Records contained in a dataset
start

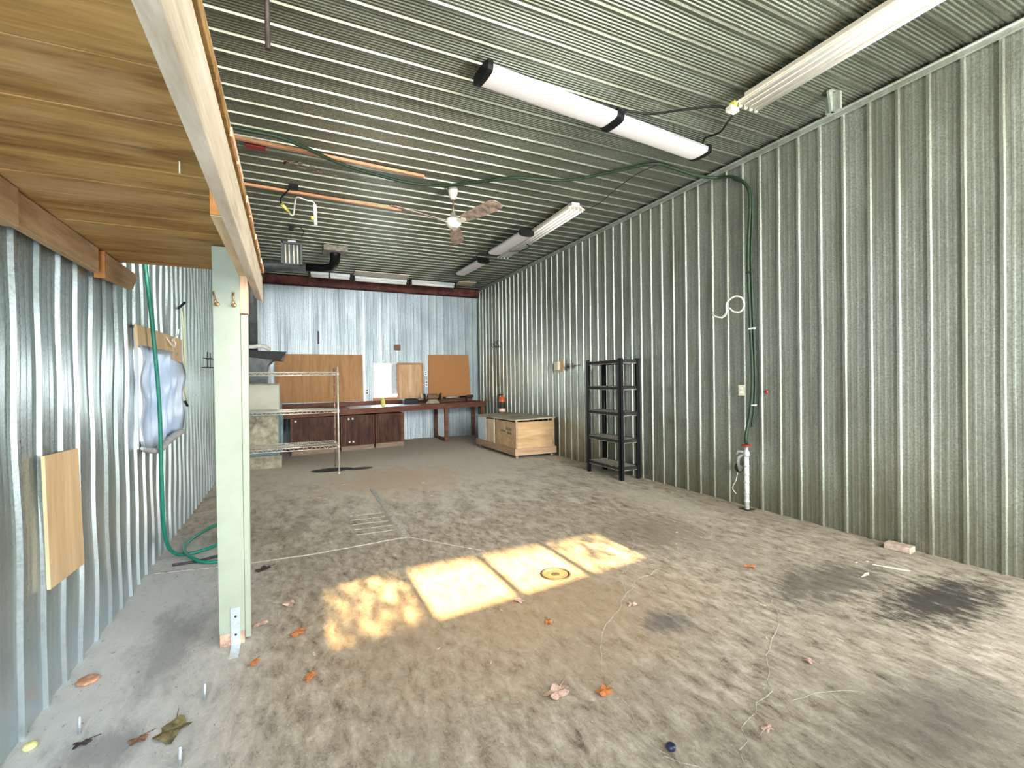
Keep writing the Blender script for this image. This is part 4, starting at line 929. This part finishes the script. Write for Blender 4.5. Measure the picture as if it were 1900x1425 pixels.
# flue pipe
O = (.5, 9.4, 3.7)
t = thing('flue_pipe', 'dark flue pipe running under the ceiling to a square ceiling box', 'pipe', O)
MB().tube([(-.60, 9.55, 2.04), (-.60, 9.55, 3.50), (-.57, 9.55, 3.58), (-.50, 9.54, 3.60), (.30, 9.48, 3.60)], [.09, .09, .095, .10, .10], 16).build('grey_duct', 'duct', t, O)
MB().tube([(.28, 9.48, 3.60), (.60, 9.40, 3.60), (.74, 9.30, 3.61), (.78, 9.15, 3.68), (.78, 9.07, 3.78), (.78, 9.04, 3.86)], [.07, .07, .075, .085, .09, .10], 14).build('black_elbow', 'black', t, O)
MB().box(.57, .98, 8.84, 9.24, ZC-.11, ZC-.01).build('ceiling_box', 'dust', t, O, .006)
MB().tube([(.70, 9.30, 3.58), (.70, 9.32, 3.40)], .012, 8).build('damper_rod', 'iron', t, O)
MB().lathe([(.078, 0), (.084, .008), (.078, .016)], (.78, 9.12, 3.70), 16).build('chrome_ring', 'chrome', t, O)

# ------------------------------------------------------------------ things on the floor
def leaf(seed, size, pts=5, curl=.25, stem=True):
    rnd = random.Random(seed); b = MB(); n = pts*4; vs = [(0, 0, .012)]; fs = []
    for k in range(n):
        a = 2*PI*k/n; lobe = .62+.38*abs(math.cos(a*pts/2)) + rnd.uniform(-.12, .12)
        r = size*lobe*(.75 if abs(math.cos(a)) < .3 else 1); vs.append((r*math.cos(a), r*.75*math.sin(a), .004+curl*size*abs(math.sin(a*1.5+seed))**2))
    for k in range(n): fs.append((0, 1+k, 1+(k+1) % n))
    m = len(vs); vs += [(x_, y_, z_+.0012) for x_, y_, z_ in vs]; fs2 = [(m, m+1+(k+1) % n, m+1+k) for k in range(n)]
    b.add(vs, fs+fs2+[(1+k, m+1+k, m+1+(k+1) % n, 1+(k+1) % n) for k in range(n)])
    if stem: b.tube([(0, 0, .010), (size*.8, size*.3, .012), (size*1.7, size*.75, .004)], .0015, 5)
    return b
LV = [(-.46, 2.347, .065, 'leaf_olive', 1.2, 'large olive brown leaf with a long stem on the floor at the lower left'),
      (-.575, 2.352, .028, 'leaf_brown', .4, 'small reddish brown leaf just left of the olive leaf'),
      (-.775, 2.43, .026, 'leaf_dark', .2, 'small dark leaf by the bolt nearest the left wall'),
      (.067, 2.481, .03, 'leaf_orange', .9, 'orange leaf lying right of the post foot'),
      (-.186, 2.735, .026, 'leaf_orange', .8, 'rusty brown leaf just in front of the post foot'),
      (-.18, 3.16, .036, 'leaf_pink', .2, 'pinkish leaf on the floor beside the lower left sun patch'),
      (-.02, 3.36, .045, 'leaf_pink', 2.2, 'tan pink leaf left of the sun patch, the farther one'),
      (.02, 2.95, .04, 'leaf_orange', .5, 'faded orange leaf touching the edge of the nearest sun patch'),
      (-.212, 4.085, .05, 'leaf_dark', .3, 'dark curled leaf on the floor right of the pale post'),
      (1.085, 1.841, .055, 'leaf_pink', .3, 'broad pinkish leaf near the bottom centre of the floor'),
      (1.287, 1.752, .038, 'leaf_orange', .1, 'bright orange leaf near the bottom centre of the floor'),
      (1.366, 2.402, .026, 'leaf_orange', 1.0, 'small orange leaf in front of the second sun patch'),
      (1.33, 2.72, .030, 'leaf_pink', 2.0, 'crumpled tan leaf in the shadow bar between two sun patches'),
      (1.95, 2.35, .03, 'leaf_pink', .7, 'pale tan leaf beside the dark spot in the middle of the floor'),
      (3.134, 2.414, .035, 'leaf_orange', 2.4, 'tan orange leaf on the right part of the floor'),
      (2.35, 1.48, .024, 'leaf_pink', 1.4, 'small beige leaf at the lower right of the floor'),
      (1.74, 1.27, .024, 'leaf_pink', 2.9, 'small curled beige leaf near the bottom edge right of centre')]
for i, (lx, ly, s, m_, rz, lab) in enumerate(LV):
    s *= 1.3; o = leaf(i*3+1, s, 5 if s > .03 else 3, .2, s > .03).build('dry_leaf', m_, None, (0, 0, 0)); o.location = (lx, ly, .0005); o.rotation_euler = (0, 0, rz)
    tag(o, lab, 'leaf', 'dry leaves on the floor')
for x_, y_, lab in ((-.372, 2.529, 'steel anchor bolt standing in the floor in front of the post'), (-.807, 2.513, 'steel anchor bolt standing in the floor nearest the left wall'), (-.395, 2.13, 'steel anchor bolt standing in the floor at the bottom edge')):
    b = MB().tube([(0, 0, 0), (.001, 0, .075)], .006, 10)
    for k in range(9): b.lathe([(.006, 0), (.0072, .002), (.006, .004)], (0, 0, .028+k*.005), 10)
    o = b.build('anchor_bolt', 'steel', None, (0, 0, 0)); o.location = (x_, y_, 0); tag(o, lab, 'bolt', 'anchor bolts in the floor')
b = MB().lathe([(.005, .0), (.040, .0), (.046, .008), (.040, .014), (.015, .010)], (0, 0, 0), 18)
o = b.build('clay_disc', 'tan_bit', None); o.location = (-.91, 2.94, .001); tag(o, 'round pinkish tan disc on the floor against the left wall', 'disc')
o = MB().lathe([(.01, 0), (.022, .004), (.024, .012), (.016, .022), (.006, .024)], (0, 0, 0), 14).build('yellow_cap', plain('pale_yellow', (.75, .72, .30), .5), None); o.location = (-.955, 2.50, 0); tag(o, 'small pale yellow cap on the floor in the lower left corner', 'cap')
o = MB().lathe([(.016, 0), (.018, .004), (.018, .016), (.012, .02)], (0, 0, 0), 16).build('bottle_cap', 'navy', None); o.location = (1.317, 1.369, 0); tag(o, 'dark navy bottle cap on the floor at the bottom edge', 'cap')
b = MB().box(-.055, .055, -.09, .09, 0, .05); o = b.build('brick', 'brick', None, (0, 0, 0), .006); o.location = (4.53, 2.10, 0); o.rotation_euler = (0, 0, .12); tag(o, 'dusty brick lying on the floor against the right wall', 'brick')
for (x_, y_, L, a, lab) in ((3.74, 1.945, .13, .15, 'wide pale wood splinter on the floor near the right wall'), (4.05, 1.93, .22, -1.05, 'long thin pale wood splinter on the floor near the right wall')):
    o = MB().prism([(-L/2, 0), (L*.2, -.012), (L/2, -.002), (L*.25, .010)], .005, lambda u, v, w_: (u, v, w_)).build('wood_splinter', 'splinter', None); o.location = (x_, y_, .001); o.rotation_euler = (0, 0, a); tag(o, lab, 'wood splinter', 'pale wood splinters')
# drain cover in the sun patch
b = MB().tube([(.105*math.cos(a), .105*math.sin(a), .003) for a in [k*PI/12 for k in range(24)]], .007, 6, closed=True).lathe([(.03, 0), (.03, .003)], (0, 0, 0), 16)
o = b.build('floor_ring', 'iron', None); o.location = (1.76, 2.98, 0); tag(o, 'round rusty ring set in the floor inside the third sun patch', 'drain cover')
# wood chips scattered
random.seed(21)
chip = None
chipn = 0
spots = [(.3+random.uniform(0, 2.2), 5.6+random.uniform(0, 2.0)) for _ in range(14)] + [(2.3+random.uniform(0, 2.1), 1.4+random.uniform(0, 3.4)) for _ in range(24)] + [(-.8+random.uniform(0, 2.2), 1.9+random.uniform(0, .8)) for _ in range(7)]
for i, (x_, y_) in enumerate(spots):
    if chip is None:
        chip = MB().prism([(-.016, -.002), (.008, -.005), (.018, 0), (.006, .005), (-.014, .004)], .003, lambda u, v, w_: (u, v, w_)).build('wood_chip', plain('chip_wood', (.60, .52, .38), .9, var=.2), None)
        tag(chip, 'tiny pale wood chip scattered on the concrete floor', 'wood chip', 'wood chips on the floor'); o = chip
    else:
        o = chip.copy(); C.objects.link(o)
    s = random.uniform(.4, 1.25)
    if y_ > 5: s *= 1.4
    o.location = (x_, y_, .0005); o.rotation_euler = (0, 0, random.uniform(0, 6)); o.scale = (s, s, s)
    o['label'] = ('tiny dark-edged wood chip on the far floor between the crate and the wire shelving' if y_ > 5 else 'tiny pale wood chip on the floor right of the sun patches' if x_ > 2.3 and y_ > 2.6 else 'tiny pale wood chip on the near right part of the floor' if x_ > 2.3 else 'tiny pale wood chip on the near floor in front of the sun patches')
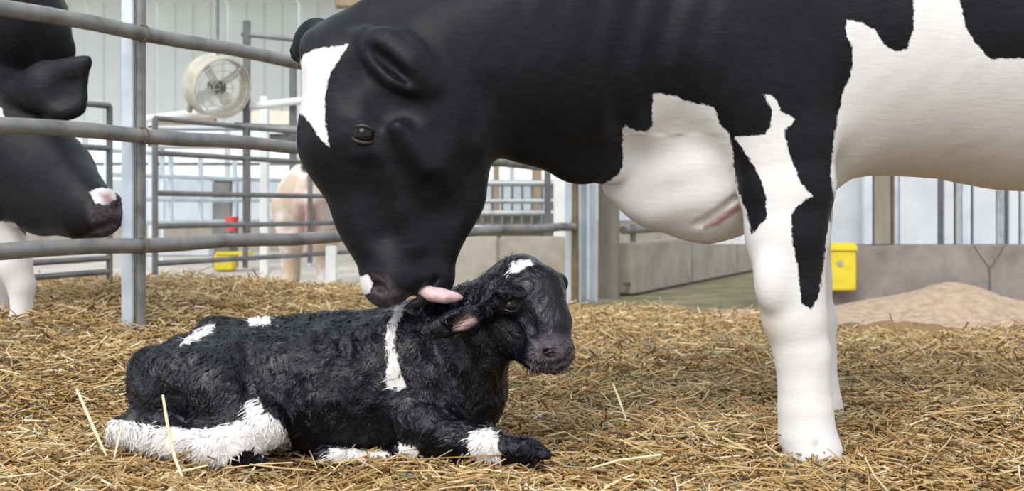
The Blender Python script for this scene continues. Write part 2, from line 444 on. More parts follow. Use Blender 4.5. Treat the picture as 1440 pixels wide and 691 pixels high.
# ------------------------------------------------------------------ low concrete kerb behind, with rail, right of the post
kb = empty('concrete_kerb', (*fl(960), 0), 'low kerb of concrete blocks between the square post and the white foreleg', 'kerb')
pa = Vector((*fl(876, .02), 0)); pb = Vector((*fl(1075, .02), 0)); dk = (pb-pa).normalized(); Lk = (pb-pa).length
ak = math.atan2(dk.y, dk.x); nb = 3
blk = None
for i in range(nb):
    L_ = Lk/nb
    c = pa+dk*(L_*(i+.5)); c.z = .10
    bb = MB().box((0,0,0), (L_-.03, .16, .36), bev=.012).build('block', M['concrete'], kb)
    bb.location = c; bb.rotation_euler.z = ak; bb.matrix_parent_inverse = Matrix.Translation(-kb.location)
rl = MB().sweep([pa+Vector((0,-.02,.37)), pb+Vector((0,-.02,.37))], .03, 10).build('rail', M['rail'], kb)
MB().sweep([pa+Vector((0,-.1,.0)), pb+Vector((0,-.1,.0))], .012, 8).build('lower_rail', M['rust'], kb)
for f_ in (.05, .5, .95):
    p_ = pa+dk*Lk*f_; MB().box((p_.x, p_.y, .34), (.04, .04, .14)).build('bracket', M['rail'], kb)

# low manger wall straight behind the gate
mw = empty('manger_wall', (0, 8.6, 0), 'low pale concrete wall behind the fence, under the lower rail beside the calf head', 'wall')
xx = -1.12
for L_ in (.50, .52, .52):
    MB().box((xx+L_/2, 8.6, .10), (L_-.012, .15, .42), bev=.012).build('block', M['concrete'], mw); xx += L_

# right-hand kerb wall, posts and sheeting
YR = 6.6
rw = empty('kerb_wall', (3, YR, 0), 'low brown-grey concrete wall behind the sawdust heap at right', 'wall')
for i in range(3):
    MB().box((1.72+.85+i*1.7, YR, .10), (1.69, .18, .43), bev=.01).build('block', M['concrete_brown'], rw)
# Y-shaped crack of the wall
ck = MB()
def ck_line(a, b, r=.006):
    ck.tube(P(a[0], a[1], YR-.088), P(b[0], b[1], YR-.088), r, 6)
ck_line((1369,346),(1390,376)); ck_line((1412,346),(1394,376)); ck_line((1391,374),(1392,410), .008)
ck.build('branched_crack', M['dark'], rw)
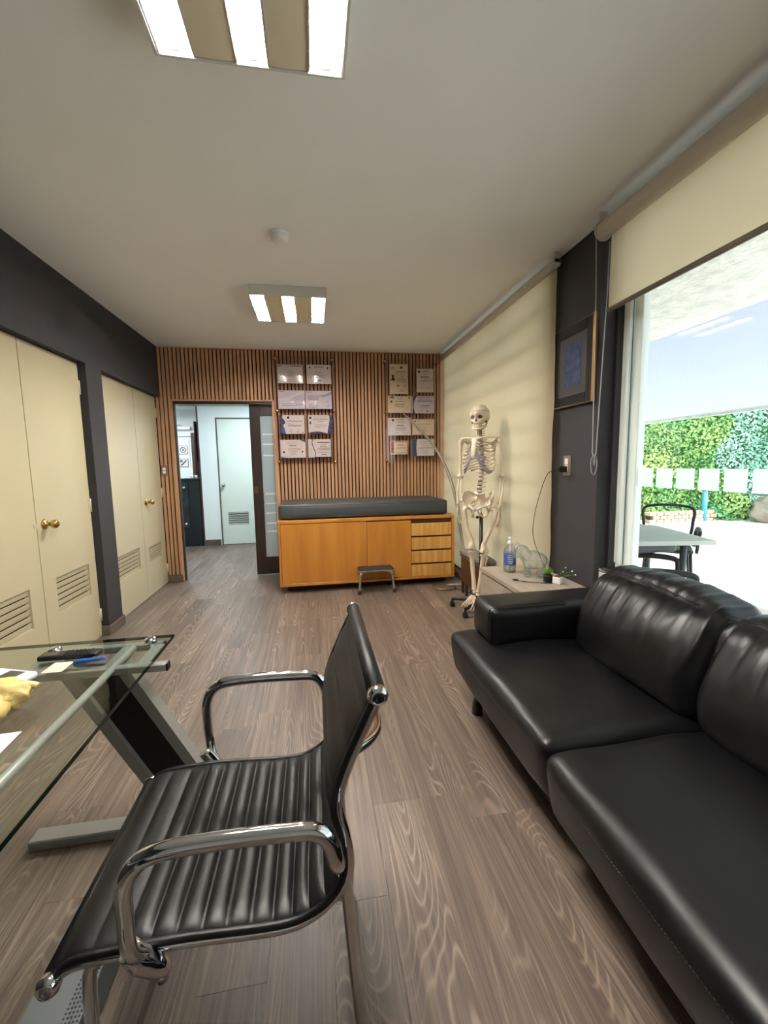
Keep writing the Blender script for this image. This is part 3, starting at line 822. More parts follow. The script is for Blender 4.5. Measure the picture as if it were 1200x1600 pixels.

end

■ Goal of the exercise
Gather each line in the data that holds the string "starting".

■ Expected answer
Keep writing the Blender script for this image. This is part 4, starting at line 929. This part finishes the script. Write for Blender 4.5. Measure the picture as if it were 1900x1425 pixels.
Keep writing the Blender script for this image. This is part 3, starting at line 822. More parts follow. The script is for Blender 4.5. Measure the picture as if it were 1200x1600 pixels.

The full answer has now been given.